You're asking really good questions :)

In my layman's understanding, those are related. Playing with the piston dimensions limits (but doesn't entirely prevent) fuel/exhaust mixing. Unburned fuel in the exhaust makes them dirty.

The site says:

> ... This expels the exhaust gasses out the exhaust port, usually located on the opposite side of the cylinder. Unfortunately, some of the fresh fuel mixture is usually expelled as well.

Another factor - since the fuel enters through the crankcase, it needs to be mixed with oil for lubricating the moving parts. That oil burns when it gets to the combustion chamber. Pretty sure that also increases unwanted emissions.

It's entirely possible modern CFD and chemistry could improve on those issues... I'd be curious if anyone else knows about recent R&D on two-strokes. They're hard to beat on power-to-weight.


Direct injection two-strokes like ETEC's avoid the burnt fuel in the exhaust by not injecting any fuel until the exhaust port is closed. They also typically have specific oil injection points reduce the amount of oil needed to be burned. They are generally as clean as modern 4-stroke engine.

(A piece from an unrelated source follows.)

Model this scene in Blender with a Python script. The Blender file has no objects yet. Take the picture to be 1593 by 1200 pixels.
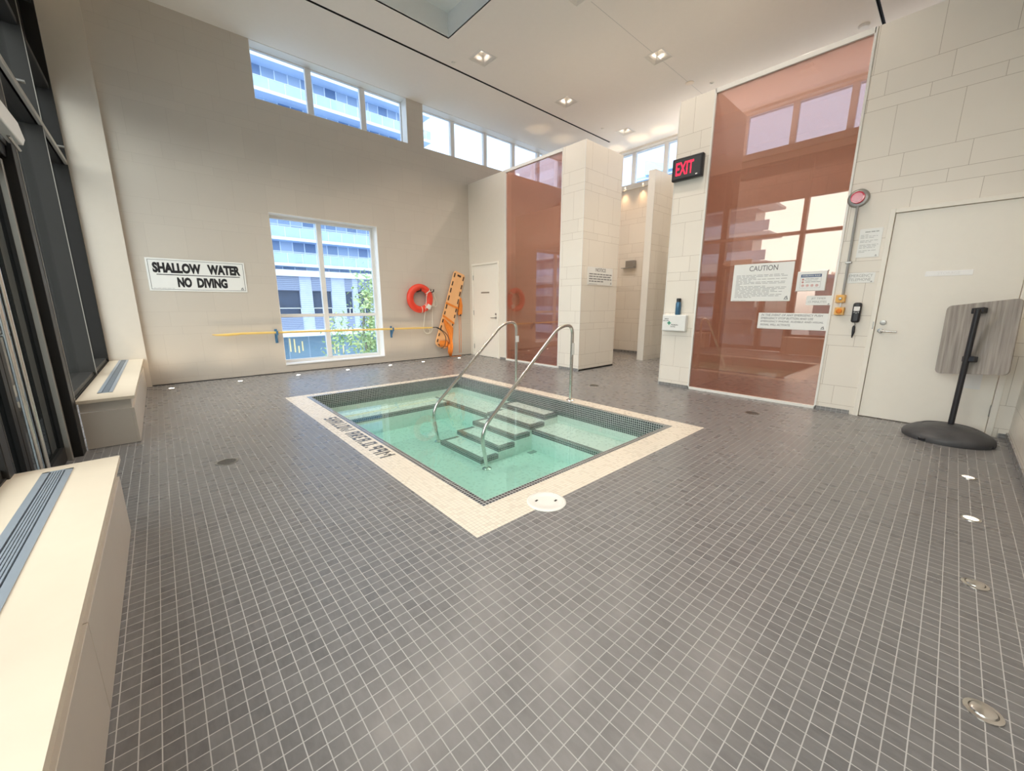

Thanks for the reference! I'll have to read about those more.

Sounds like that also eliminates any fuss with oil/fuel ratios, since they're introduced separately.


It's posts like this that keep the nerd in me glued to HN.


These are pretty cool.

Worth to spend some time turning these into continuous SVG.


I'd like to do this. Can you recommend a good starting place to learn how?


Start with drawing a single frame with SVG [1], then add animation with CSS [2] or Javascript.

[1] https://developer.mozilla.org/en-US/docs/Web/SVG/Tutorial/Ba... [2] https://developer.mozilla.org/en-US/docs/Web/CSS/CSS_Animati...


Thank you!


There's a lot of engines I've never heard of here, but my new Subaru Outback has a CVT (Continuously Variable Transmission) which isn't represented here which is somewhat disappointing



not an engine, but (in the name...) a transmission - a mechnism for transmitting power from the engine to the wheels. normally cars use a gearbox (automatic or manual) and possibly a driveshaft (to connect to the wheels that are at the other end from the engine.)